Namun sayang, si Bidadari ini telah memiliki tambatan hati. Dia sudah ada tempat untuk berpulang. Bagaimana gue bisa tahu? Pada sebuah kesempatan gue mendapati dia pulang kuliah dibonceng seorang cowok. Awalnya gue pikir itu hanya temannya yang mungkin pulangnya satu arah, namun setelah melakukan ritual “stalking” seperti yang dilakukan para pemuja rahasia pada umumnya, yap, benar sekali… Dia telah memiliki pujaan hati. Ahhhh shiittt… patah hati, patah gigi, patah rambut. Akhirnya, mau tidak mau gue harus mengingkari prinsip “Mencintai Harus Memiliki” dan mengakui bahwa “Mencintai Tidak Harus Memiliki”. Di sinilah gue, duduk di seberang dia, menikmati indahnya dari sisi gelap diriku yang fana. Ahhhh, meng-ghatelkan.
#Now Playing: Sheila On 7: Lapang Dada.
Tapi gue tidak akan melakukan hal bodoh (baca: gantung diri, nyetop truk, loncat dari lantai empat, dsb.), gue sudah beranjak dewasa, gue sudah harus bisa berlapang dada. Layaknya sebuah pertandingan sepakbola, gue kalah dan gue tidak boleh mengamuk (dikhawatirkan ada korban jiwa). Gue tetap menjadikan doi sebagai motivasi untuk semangat berkuliah, mencoba mengambil hikmah dari kejadian ini, busett hikmah, lagi mandi dia di dalam, ah elahhh.

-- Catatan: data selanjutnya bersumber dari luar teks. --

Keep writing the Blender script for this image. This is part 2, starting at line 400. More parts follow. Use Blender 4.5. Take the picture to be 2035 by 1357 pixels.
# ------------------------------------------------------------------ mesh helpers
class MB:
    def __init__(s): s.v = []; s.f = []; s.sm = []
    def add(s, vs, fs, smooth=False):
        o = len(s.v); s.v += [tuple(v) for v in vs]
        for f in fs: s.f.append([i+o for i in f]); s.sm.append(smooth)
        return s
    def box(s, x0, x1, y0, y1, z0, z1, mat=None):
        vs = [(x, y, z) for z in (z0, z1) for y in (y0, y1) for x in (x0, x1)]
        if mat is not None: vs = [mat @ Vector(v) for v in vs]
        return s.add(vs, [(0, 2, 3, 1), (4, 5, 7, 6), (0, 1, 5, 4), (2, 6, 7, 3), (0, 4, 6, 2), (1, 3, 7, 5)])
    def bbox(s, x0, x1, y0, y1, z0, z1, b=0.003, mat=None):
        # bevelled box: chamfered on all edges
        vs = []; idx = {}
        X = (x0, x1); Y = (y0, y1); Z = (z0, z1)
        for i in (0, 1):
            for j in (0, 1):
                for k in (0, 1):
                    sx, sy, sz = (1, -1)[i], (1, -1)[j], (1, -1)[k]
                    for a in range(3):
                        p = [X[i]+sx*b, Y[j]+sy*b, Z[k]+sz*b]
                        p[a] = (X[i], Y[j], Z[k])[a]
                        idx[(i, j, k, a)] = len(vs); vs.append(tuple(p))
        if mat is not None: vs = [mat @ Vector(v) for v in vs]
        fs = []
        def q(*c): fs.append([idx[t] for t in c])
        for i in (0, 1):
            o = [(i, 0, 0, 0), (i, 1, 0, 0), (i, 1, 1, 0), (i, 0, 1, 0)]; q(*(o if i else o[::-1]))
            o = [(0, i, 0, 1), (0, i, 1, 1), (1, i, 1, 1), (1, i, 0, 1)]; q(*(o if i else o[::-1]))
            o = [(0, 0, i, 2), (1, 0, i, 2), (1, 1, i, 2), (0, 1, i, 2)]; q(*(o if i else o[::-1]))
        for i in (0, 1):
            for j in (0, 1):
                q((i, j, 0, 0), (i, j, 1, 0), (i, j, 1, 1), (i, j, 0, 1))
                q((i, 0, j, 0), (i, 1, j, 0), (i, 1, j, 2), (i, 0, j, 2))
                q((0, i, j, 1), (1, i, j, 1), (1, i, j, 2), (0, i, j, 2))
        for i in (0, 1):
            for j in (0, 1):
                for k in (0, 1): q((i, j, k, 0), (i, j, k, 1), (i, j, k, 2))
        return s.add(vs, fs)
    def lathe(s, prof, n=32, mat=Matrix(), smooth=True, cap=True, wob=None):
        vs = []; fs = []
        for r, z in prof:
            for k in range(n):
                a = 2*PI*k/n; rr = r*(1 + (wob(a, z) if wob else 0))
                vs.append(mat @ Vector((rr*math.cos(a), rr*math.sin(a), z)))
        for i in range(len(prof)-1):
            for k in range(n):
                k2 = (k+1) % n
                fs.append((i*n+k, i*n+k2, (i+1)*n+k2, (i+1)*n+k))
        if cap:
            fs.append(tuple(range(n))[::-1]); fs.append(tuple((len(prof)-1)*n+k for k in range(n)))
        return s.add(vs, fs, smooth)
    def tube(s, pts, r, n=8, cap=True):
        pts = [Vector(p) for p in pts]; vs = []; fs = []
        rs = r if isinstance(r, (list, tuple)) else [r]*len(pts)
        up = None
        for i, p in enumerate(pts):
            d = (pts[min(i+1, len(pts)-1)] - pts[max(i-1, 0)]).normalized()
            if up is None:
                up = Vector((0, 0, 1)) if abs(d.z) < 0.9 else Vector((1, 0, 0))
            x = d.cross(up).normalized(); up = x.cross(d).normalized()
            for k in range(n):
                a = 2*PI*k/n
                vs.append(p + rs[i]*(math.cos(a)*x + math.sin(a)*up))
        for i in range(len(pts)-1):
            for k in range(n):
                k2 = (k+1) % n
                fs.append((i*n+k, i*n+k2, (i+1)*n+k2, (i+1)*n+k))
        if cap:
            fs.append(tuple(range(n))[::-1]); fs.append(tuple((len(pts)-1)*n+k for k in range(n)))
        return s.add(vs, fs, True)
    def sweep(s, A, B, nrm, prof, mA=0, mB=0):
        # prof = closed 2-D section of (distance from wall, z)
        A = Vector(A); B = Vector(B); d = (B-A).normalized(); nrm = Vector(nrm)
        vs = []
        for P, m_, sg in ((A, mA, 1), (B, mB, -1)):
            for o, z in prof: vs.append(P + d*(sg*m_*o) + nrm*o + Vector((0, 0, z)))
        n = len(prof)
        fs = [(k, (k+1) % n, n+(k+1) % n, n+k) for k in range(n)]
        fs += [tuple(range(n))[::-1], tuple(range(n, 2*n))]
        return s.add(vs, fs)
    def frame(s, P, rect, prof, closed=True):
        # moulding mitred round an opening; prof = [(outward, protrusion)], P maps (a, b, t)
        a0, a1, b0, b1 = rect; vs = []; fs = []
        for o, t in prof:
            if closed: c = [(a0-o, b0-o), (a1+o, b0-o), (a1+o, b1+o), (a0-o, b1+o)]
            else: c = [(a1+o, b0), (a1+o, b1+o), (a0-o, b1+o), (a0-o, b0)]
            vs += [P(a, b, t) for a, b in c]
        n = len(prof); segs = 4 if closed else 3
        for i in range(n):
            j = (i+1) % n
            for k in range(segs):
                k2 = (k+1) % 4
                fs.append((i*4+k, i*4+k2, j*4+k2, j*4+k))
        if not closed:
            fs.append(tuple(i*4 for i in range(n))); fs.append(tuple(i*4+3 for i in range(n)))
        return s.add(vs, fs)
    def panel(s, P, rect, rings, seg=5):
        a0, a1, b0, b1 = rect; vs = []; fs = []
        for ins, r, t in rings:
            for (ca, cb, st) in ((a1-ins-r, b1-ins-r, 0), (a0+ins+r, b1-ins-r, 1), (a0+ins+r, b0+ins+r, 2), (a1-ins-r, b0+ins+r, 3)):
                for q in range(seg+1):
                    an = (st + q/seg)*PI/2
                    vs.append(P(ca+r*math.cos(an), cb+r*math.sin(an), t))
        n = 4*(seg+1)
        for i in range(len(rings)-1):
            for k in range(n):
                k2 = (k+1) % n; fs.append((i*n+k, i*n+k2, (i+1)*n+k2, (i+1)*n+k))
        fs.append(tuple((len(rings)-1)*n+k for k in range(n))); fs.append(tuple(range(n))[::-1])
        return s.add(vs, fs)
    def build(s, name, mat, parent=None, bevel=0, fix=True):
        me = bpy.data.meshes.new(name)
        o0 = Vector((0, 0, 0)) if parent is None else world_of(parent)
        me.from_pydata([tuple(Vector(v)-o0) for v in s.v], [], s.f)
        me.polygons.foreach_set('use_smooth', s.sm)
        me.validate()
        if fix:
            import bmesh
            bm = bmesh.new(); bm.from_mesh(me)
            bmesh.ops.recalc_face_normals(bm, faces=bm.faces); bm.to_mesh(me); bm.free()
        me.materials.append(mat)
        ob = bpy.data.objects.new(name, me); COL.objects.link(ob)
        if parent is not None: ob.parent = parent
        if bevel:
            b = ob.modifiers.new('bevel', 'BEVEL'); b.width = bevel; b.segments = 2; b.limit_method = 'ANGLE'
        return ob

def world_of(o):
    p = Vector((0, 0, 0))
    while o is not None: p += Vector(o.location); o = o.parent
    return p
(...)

Gue juga sadar bahwa gue memang belum bisa “niat” dalam menjalin sebuah hubungan. Gue “belum selesai” dengan kejadian Desember tahun lalu, gue belum bisa menemukan alasan mengapa gue harus menjalin sebuah hubungan lagi, no way, nggak dulu. Meskipun gue sendiri sempat dekat dengan seseorang yang nyaris terlalu dalam dan menjadi sesuatu yang lain (baca: nggak usah dibaca), tetapi pada akhirnya gue menyerah, lagi. Gue takut kalau terlanjur jauh bisa membuatnya lebih sakit. Huft. And here we go, gue kembali berjalan sendirian menyusuri jalanan, mencoba mencari arti pertemanan, arti sebuah perjuangan, dan bila nanti waktunya sudah tepat gue yakin gue bisa mengerti apa arti cinta sesungguhnya. Ya!